I also grind my own pork and make breakfast sausage, italian sausage, etc. It's easy. I also grind beef and venison if I run out of the ground stuff that I get when I have beef processed. Since Carl retired I have a small Mennonite place do my beef processing, they do a good job and I guarantee they don't have the equipment to process any pink slime. They also let me into the working portion of the facility so I could see it was spotless, in spite of my "surprise" visit. It's run by a father, 2 sons and a daughter and I'm not concerned about what's in my ground meat.

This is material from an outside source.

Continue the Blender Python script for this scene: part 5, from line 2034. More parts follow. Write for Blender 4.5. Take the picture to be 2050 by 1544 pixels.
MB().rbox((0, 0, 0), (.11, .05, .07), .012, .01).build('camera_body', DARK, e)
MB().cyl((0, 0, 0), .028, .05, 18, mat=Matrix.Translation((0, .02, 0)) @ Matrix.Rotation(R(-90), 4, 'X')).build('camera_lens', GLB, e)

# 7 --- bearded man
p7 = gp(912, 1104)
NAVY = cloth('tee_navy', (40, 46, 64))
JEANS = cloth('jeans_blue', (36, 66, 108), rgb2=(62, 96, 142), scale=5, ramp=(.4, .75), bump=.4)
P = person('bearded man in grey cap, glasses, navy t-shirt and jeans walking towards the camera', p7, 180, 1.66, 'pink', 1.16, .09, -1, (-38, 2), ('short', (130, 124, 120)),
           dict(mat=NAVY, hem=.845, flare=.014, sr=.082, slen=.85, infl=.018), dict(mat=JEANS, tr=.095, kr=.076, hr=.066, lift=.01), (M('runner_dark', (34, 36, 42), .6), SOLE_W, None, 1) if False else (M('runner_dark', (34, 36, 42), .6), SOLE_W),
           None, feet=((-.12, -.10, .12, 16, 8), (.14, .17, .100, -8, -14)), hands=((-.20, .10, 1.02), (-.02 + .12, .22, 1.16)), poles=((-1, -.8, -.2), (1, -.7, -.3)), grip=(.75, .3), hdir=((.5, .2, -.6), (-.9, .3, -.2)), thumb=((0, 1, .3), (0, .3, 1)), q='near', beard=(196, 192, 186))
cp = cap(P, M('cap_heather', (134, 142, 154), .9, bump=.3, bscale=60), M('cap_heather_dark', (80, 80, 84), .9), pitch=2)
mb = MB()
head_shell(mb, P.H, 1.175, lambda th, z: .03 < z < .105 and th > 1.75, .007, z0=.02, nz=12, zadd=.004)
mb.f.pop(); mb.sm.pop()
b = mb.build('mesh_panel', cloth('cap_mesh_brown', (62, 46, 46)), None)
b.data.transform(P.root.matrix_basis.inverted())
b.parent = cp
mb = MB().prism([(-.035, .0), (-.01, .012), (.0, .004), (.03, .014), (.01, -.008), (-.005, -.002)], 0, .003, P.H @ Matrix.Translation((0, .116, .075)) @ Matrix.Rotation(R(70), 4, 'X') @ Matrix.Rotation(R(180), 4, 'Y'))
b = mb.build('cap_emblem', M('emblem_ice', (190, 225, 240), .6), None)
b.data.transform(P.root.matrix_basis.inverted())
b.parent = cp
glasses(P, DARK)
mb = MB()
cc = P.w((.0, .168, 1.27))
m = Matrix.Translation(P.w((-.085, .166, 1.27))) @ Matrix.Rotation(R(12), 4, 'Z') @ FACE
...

Although I don't use much ground meat, the girls do, and when they run out, they raid my freezer. Yeah, go figure. So, if I need a quick batch of ground meat, I put it in the food processor. For some reason I find that I eat less and less ground meat, I was never wild about the texture and now less so. That's one reason I do it in the food processor, it's more minced than ground, if that makes sense.

I always have to add fat to my ground meat if I'm going to use it for burgers, it's just so lean that it sticks to the pan. I like butter best for flavor, but use olive oil because it's healthier.

anyway, the only tips? The meat works better partially frozen, which has already been mentioned. Don't add too much fat, because you can always add fat after the meat is ground, but you can't take it back out. It's not much trouble, you know what's in there and you have more control over the texture, all good things.